Die verstörenden Bilder der Flutkatastrophen im letzten Jahr gehen nicht aus dem Kopf. Viele Opfer hätten sich vermeiden lassen, wenn die Alarmierung rechtzeitig funktioniert hätte.
Auch deshalb hat der Bund ein Sirenen-Förderprogramm über 90 Millionen EUR aufgelegt. Die Bayrische Staatsregierung ergänzte die Mittel mit 13,3 Millionen EUR. Durchsucht man aber die Gemeinde-Websites im Landkreis, ist das Ergebnis niederschmetternd: 18 der 29 Gemeinden ignorieren das Thema völlig.
Bei Aschheim tauchen 100 EUR im Gemeindehaushalt für die Wartung der Sirenenanlage auf. Neubiberg warnt: „Die Nachbargemeinde Ottobrunn hat Sirenen installiert.“ Logisch: Die erwähnen die Probealarme sogar regelmäßig im Gemeindeblatt.
In der Website von Grasbrunn gibt es 3 Einträge, u. a. eine Beschwerde wegen Feuerwehr-Alarmierung per Sirene. Genau darin scheinen viele Gemeindeverwaltungen die Hauptaufgabe einer Sirenenanlage zu sehen.
Ausgesprochen kreativ war die Gemeinde Haar bei der Öffentlichkeitsarbeit für die Sirenenanlage: Sie feierten damit die Einweihung der neuen Drehleiter.
Weniger spektakulär machte das Straßlach-Dingharting: 2017 ließen sie einen Azubi eine halbe Seite im Gemeindeblatt zum Thema gestalten. Der Großteil der sonstigen Hinweise bezieht sich auf die überörtlichen Probealarme.
Man kann das Thema auch offensiver angehen: Der Bürgermeister von Brunnthal macht mit dem Thema Sirenen sein Grußwort 2022 auf: Die Gemeinde will mit Hilfe des Förderprogramms die bestehenden Lücken im Sirenensystem schließen. Die Gemeindeverwaltung muss tatsächlich am Thema dran sein, denn der Bürgermeister klagt über Lieferprobleme der einschlägigen Firmen.
Ein Problem haben fast alle Hinweise auf die Sirenenanlagen: Es gibt kaum Beschreibungen der Signale und welche Konsequenzen die Bewohner daraus ziehen sollten. Vorbildlich macht das die Feuerwehr Neuried, die dazu eine eingängige Grafik veröffentlichte.
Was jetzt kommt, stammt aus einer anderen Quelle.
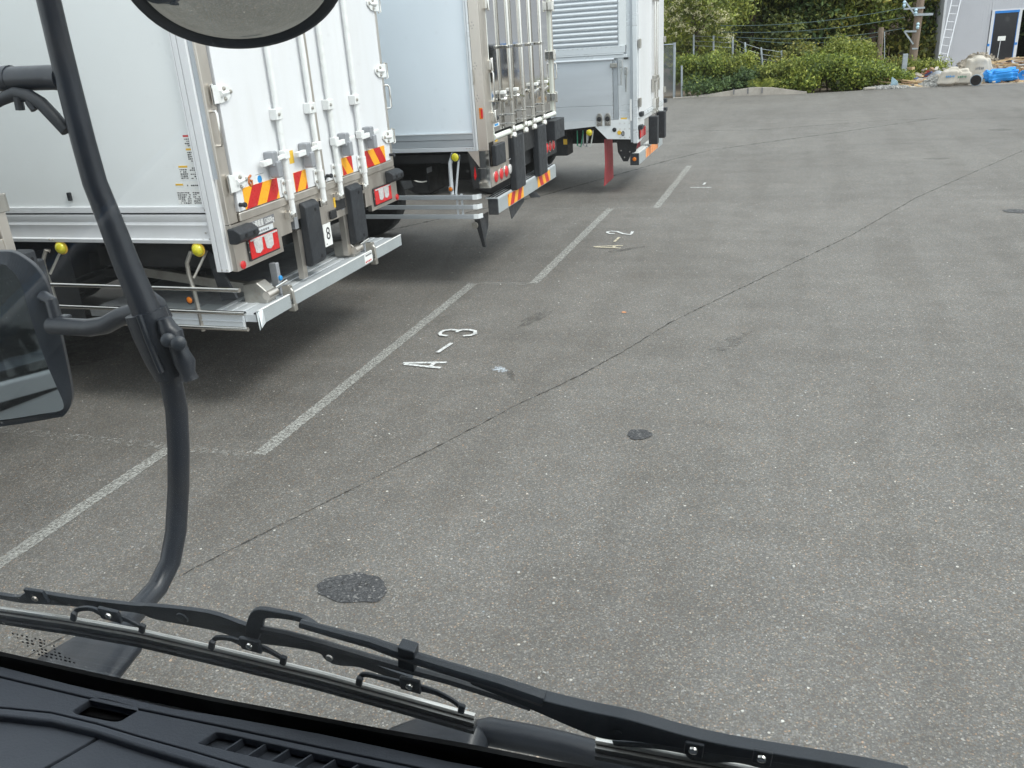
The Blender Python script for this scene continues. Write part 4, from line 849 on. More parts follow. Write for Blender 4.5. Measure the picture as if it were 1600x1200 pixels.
tops = [post((1084, 1085), 54, 90, 34, 0, 'leftmost old fence post rising above the bushes'), post((1115, 1116), 55, 90, 34, 0, 'second old fence post from the left in the bushes'),
        post((1145, 1146), 57, 95, 34, 0, 'third old fence post below the blossom'), post((1164, 1170), 66, 110, 33, 0, 'leaning old fence post in the gap between bushes'),
        post((1189, 1196), 74, 110, 33, 0, 'most tilted old fence post beside the clipped bush'), post((1221, 1223), 79, 110, 33, 0, 'rightmost old fence post half sunk in leaves')]
w_ = MB()
for a, b in zip(tops[:-1], tops[1:]):
    for dz in (.05, .22, .38): w_.tube([a-Vector((0, 0, dz)), b-Vector((0, 0, dz))], .007, 5)
tag(w_.to('fence_wire', 'galvanised'), 'wires strung between the old fence posts', 'wire')

def leaves(blobs, n, size, m, parent=None, name='crown', seed=0, flat=.35, shell=.55, kind=None):
    r = np.random.default_rng(seed); C_ = np.array([b[:3] for b in blobs], float); Rr = np.array([b[3:6] if len(b) > 4 else (b[3],)*3 for b in blobs], float)
    wt = Rr[:, 0]*Rr[:, 2]; idx = r.choice(len(blobs), n, p=wt/wt.sum())
    d = r.normal(size=(n, 3)); d /= np.linalg.norm(d, axis=1)[:, None]
    rad = 1-(r.random(n)**1.6)*shell
    c = C_[idx]+d*Rr[idx]*rad[:, None]*(1+.10*np.sin(d[:, :1]*9+idx[:, None])+.08*np.sin(d[:, 2:]*13+d[:, 1:2]*7))
    # group leaves into small sprays
    sp = r.integers(0, max(1, n//7), n); off = c[sp % n]; c = np.where(r.random(n)[:, None] < .65, off+r.normal(size=(n, 3))*size*1.8, c)
    nrm = d*.7+r.normal(size=(n, 3))*.6+np.array([0, -.2, flat]); nrm /= np.linalg.norm(nrm, axis=1)[:, None]
    t1 = np.cross(nrm, r.normal(size=(n, 3))); t1 /= np.linalg.norm(t1, axis=1)[:, None]; t2 = np.cross(nrm, t1)
    s = size*r.uniform(.55, 1.25, n)[:, None]
    o0 = np.array(org(parent)) if parent else np.zeros(3)
    V = np.stack([c-t1*s, c-t2*s*.45, c+t1*s, c+t2*s*.45], 1).reshape(-1, 3)-o0
    me = bpy.data.meshes.new(name); me.vertices.add(4*n); me.vertices.foreach_set('co', V.ravel().astype('f'))
    me.loops.add(4*n); me.loops.foreach_set('vertex_index', np.arange(4*n, dtype='i'))
    me.polygons.add(n); me.polygons.foreach_set('loop_start', np.arange(0, 4*n, 4, dtype='i')); me.update(calc_edges=True)
    me.materials.append(M[m]); o = bpy.data.objects.new(name, me); COL.objects.link(o); o.parent = parent
    if kind: o['kind'] = kind
    return o
def shrub(lab, cx, cy, w, h, m, n, seed, size=.055, group='bushes at the end of the yard', name='bush'):
    rr = random.Random(seed); t = thing(name, lab, 'bush', (cx, cy, -.05), group)
    bl = []; h = h*.93
    for k in range(max(8, int(w*9))):
        x = cx+rr.uniform(-.5, .5)*w; bl.append((x, cy+rr.uniform(-.35, .35), rr.uniform(.15, .80)*h, rr.uniform(.20, .32)*min(w, 1.6), .4, rr.uniform(.17, .26)*h))
    leaves(bl, n, size, m, t, 'foliage', seed, shell=.5)
    st = MB()
    for k in range(5):
        x = cx+rr.uniform(-.4, .4)*w; st.tube([(x, cy, -.05), (x+rr.uniform(-.1, .1), cy, h*.35), (x+rr.uniform(-.3, .3), cy+rr.uniform(-.2, .2), h*.75)], [.03, .02, .008], 6)
    st.to('stems', 'bark', t); return t
def tree(lab, cx, cy, w, h, m, n, seed, z0=0, size=.10, group=None, low=.2, fl=None):
    rr = random.Random(seed); t = thing('tree', lab, 'tree', (cx, cy, z0-.2), group)
    MB().tube([(cx, cy, z0-.2), (cx+.1, cy, z0+h*.3), (cx-.1, cy+.1, z0+h*.6), (cx, cy, z0+h*.85)], [.20, .16, .10, .04], 10).to('trunk', 'bark', t, smooth=True)
    b = MB(); bl = []
    for k in range(20):
        a = rr.uniform(0, 6.28); q = rr.uniform(.15, .5)*w; z = z0+h*rr.uniform(low, .92); taper = 1.15-.6*abs((z-z0)/h-.45)
        x, y = cx+math.cos(a)*q*taper, cy+math.sin(a)*q*.8*taper
        s_ = rr.uniform(.16, .30)*w; bl.append((x, y, z, s_, s_, s_*rr.uniform(.55, .8)))
        if k < 8: b.tube([(cx, cy, z-h*.12), ((x+cx)/2, (y+cy)/2, z-h*.03), (x, y, z)], [.05, .03, .015], 6)
    b.to('limbs', 'bark', t)
    if fl: bl += [(cx+dx, 34.1, zz, .55, .5, .4) for dx, zz in ((-.9, 2.4), (-.3, 2.1), (.3, 2.5), (.8, 2.2), (-.6, 3.0), (.1, 3.2), (.9, 2.9), (1.2, 2.5))]
    leaves(bl, n, size, m, t, 'crown', seed, shell=.45)
    if fl:
        k_ = []
        for q in range(fl):
            B = bl[rr.randrange(len(bl))]; a = rr.uniform(-2.6, -.5); e = rr.uniform(.1, 1.2)
            k_.append((B[0]+math.cos(a)*math.cos(e)*B[3], B[1]+math.sin(a)*math.cos(e)*B[3], B[2]+math.sin(e)*B[5], .20, .14, .08))
        for (px, py) in ((1052, 32), (1058, 28), (1066, 40), (1075, 48), (1082, 45), (1056, 52), (1100, 24), (1122, 33), (1130, 30), (1140, 28), (1088, 22), (1050, 12), (1070, 16), (1110, 8), (1126, 48), (1098, 50), (1135, 60), (1046, 44), (1105, 38), (1090, 6)):
            q = at(px, py, 1, 33.6); k_.append((q.x, q.y, q.z, .16, .10, .06))
        leaves(k_, 2300, .040, 'blossom', t, 'blossom', seed+1)
    return t
# hedge and bushes, left to right
shrub('tall leafy climber bush right of the chain-link fence post', -3.35, 31.6, 1.3, 1.45, 'leaf_hedge', 9000, 1)
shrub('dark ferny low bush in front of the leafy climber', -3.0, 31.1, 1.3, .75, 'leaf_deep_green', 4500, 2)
shrub('pale green bush left of the leaning posts', -2.45, 32.0, 1.2, 1.55, 'leaf_fresh', 7500, 3)
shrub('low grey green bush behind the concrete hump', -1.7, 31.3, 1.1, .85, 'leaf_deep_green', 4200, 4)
shrub('yellow green bush right of the concrete hump', -.7, 31.4, 1.5, 1.1, 'leaf_fresh', 8000, 5)
shrub('rounded bush with orange tips behind the yellow green one', -.45, 33.0, 2.0, 1.6, 'leaf_olive', 8500, 6)
shrub('first dense hedge bush from the left', .55, 31.5, 1.5, 1.25, 'leaf_hedge', 10000, 7)
shrub('tall pale hedge bush behind the dense row', .9, 33.2, 2.2, 1.75, 'leaf_fresh', 10000, 8)
shrub('dense hedge bush before the wooden post', 1.75, 31.6, 1.6, 1.15, 'leaf_hedge', 10000, 9)
shrub('dark hedge end beside the green painted post foot', 2.55, 32.0, 1.1, .80, 'leaf_hedge', 5500, 10)
shrub('bushy shrub behind the hedge left of the wooden post', 2.0, 34.6, 2.0, 1.6, 'leaf_olive', 7000, 11)
shrub('low dark hedge bush filling the row between the yellow green bush and the dense ones', .0, 31.3, 1.2, .95, 'leaf_hedge', 7000, 13)
shrub('small weedy bush beside the grey building', 3.9, 35.0, 1.4, .70, 'leaf_fresh', 4000, 12)
# grass tuft
gr = MB(); rr = random.Random(5)
for k in range(70):
    a = rr.uniform(-1.2, 1.2); x = -1.35+rr.uniform(-.12, .12); L_ = rr.uniform(.35, .6)
    gr.add([(x-.01, 30.9, .1), (x+.01, 30.9, .1), (x+math.sin(a)*L_*.5, 30.85, .1+L_*.7), (x+math.sin(a)*L_, 30.8, .1+L_*.75*math.cos(a*.8))], [(0, 1, 2), (1, 3, 2)])
tag(gr.to('grass_tuft', 'leaf_fresh'), 'bright long-bladed grass tuft above the concrete hump', 'plant')
tree('bright green tree with cream blossom beside the far truck', -4.1, 35.5, 3.6, 5.2, 'leaf_fresh', 17000, 21, size=.085, low=.25, fl=22)
tree('dark evergreen tree behind the cream blossom', -2.3, 40, 3.6, 6.4, 'leaf_dark', 15000, 22, z0=.2, size=.11)
tree('dark tree above the leaning fence posts', -.2, 41, 3.8, 6.6, 'leaf_dark', 16000, 23, z0=.3, size=.11)
tree('olive tinted tree in the middle of the wood edge', 1.3, 42, 3.6, 6.4, 'leaf_olive', 15000, 24, z0=.3, size=.11, low=.1)
tree('green tree behind the short wooden pole', 2.5, 41, 3.0, 6.0, 'leaf_hedge', 13000, 25, z0=.2, size=.10)
tree('yellowish tree behind the leaning utility pole', 4.3, 42, 3.0, 6.2, 'leaf_olive', 13000, 26, z0=.3, size=.10, low=.05)
tree('bushy green tree against the building corner', 5.6, 44.5, 3.2, 6.6, 'leaf_hedge', 13000, 27, z0=.5, size=.10, low=.05)
tree('dark tree left of the blossom, behind the far truck', -7.2, 39, 4.2, 6.5, 'leaf_dark', 12000, 28, z0=0, size=.12)
bl = []
for k in range(520):
    x = rng.uniform(-34, 26); y = rng.uniform(45, 64); z = -.06+.42*(y-41)*.95+rng.uniform(.2, 4.4); s_ = rng.uniform(.9, 1.9); bl.append((x, y, z, s_, s_, s_*.75))
fo = leaves(bl, 210000, .125, 'leaf_dark', None, 'wood', 31, shell=.35); tag(fo, 'dense wood covering the hillside', kind='stuff')
bl = [(rng.uniform(-30, 9), rng.uniform(40, 46), rng.uniform(.3, 2.6), 1.1, .8, .9) for k in range(130)]
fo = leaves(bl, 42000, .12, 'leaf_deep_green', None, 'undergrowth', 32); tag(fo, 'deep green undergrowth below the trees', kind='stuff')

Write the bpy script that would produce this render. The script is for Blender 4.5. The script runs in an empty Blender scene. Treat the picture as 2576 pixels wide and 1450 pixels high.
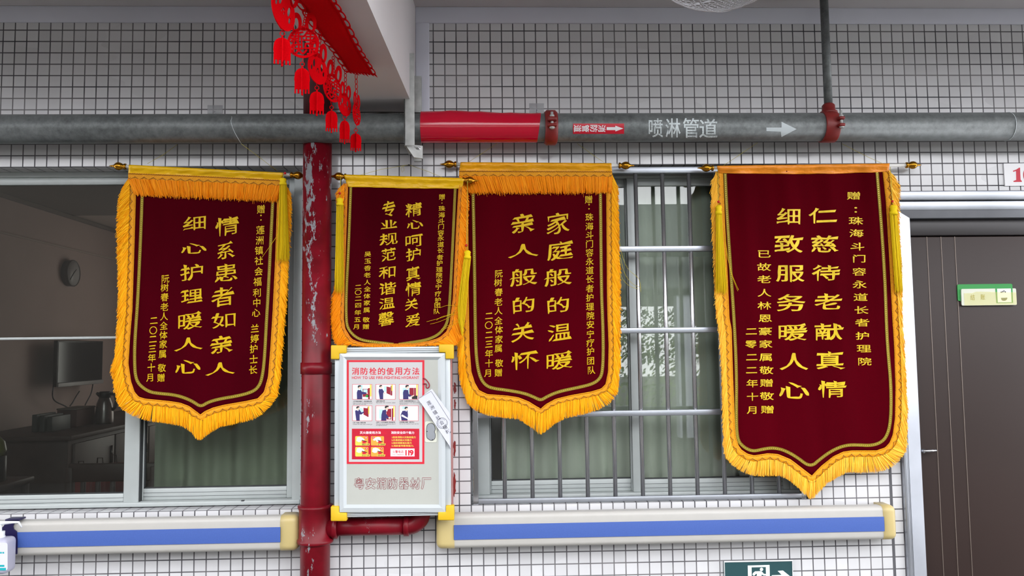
import bpy, bmesh, math, random
from mathutils import Vector, Matrix
import numpy as np

S = bpy.context.scene
COL = S.collection
PI = math.pi
random.seed(7)

# ------------------------------------------------------------------ camera
FPX = 2029.326                       # focal length in pixels of the 2576 x 1450 frame
RV = np.array([-0.0740156, -0.0344355, -0.010774])
CAM = np.array([1.9796464, -3.3245336, 1.590993])
def _rot(rv):
    a = np.linalg.norm(rv); k = rv / a
    K = np.array([[0, -k[2], k[1]], [k[2], 0, -k[0]], [-k[1], k[0], 0]])
    return np.eye(3) + math.sin(a) * K + (1 - math.cos(a)) * K @ K
RM = _rot(RV) @ np.array([[1, 0, 0], [0, 0, -1], [0, 1, 0]], float)   # rows: right, down, forward
cam_data = bpy.data.cameras.new('camera')
cam = bpy.data.objects.new('camera', cam_data)
COL.objects.link(cam)
cam_data.sensor_width = 36.0
cam_data.lens = FPX / 2576 * 36.0
cam_data.clip_start = 0.05
cam_data.clip_end = 200
cam.matrix_world = Matrix(((RM[0][0], -RM[1][0], -RM[2][0], CAM[0]),
                           (RM[0][1], -RM[1][1], -RM[2][1], CAM[1]),
                           (RM[0][2], -RM[1][2], -RM[2][2], CAM[2]),
                           (0, 0, 0, 1)))
S.camera = cam

# ------------------------------------------------------------------ daylight (overcast sky), exposure
world = bpy.data.worlds.new('overcast_sky'); S.world = world
world.use_nodes = True
wn = world.node_tree
bg = wn.nodes['Background']
bg.inputs['Color'].default_value = (0.96, 0.965, 1.0, 1)
# an overcast sky is brighter overhead than at the horizon
_tc = wn.nodes.new('ShaderNodeTexCoord'); _sx = wn.nodes.new('ShaderNodeSeparateXYZ')
wn.links.new(_tc.outputs['Generated'], _sx.inputs[0])
_mr = wn.nodes.new('ShaderNodeMapRange'); wn.links.new(_sx.outputs[2], _mr.inputs[0])
_mr.inputs[1].default_value = 0.0; _mr.inputs[2].default_value = 1.0
_mr.inputs[3].default_value = 2.2; _mr.inputs[4].default_value = 1.6
wn.links.new(_mr.outputs[0], bg.inputs['Strength'])
S.view_settings.view_transform = 'Standard'
S.view_settings.look = 'None'
S.view_settings.gamma = 1.0
S.view_settings.use_curve_mapping = False
S.view_settings.exposure = 1.5
S.cycles.max_bounces = 7
S.cycles.diffuse_bounces = 4
S.cycles.glossy_bounces = 4
S.cycles.transmission_bounces = 6
S.cycles.transparent_max_bounces = 10
S.cycles.caustics_reflective = False
S.cycles.caustics_refractive = False
S.cycles.use_denoising = True

def area(name, loc, rot, sx, sy, power, col=(1, 1, 1), portal=False):
    l = bpy.data.lights.new(name, 'AREA'); l.shape = 'RECTANGLE'
    l.size = sx; l.size_y = sy; l.energy = power; l.color = col
    if portal: l.cycles.is_portal = True
    o = bpy.data.objects.new(name, l); COL.objects.link(o)
    o.location = loc; o.rotation_euler = rot
    return o
CORR_Y = -1.6                       # outer edge of the corridor
CEIL_Z = 3.03
# the open side of the corridor, where the daylight comes in
area('open_corridor_side', (1.05, CORR_Y - .02, CEIL_Z / 2), (PI / 2, 0, PI), 11.1, CEIL_Z, 1.0, portal=True)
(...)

Eigene Erfahrung: Ich war Samstag Mittag zu Fuß unterwegs, als der Probealarm losging. Ein Jugendlicher fragte mich, was das denn für ein Geräusch sei. Vermutlich ist diese Wissenslücke bei Mitbürgern unter 40 recht häufig. Die Zahl derjenigen, die bei jedem Sirenenton zusammenzucken, ist mittlerweile sehr überschaubar – wer von uns saß je im Luftschutzkeller?
Den Gemeinden sollte man diese Missstände nicht zu sehr ankreiden: Primär verantwortlich für den Katastrophenschutz ist das Landratsamt München und das ist hier reichlich unbedarft.
Als das Rathaus Oberschleißheim deswegen anfragte, kam wenig mehr als: „Es bleibt der Gemeinde unbenommen, z. B. Vorräte anzulegen.“ Genau das ist aber nicht Aufgabe der Gemeinden, sondern jedes einzelnen.
Umgekehrt sollten sich die Gemeinden aber nicht hinter dem Landratsamt verstecken: Jede Gemeinde hat dem Landratsamt einen Katastrophenschutz-Beauftragten zu benennen. Den könnte man bei Anfragen auch den Bürgern als Ansprechpartner anbieten. Aber das Thema ist unangenehm.
Egal, was passiert: Man sollte für ein paar Tage bis Wochen ohne externe Mittel auskommen können. Dafür hat das Bundesamt für Bevölkerungsschutz und Katastrophenhilfe den „Ratgeber für Notfallvorsorge und richtiges Handeln in Notsituationen“ herausgegeben, siehe bbk.bund.de. Erst kürzlich fiel das Wasserwerk Schleißheim über Stunden aus. So mancher war froh, ein paar Flaschen Wasser im Haus zu haben.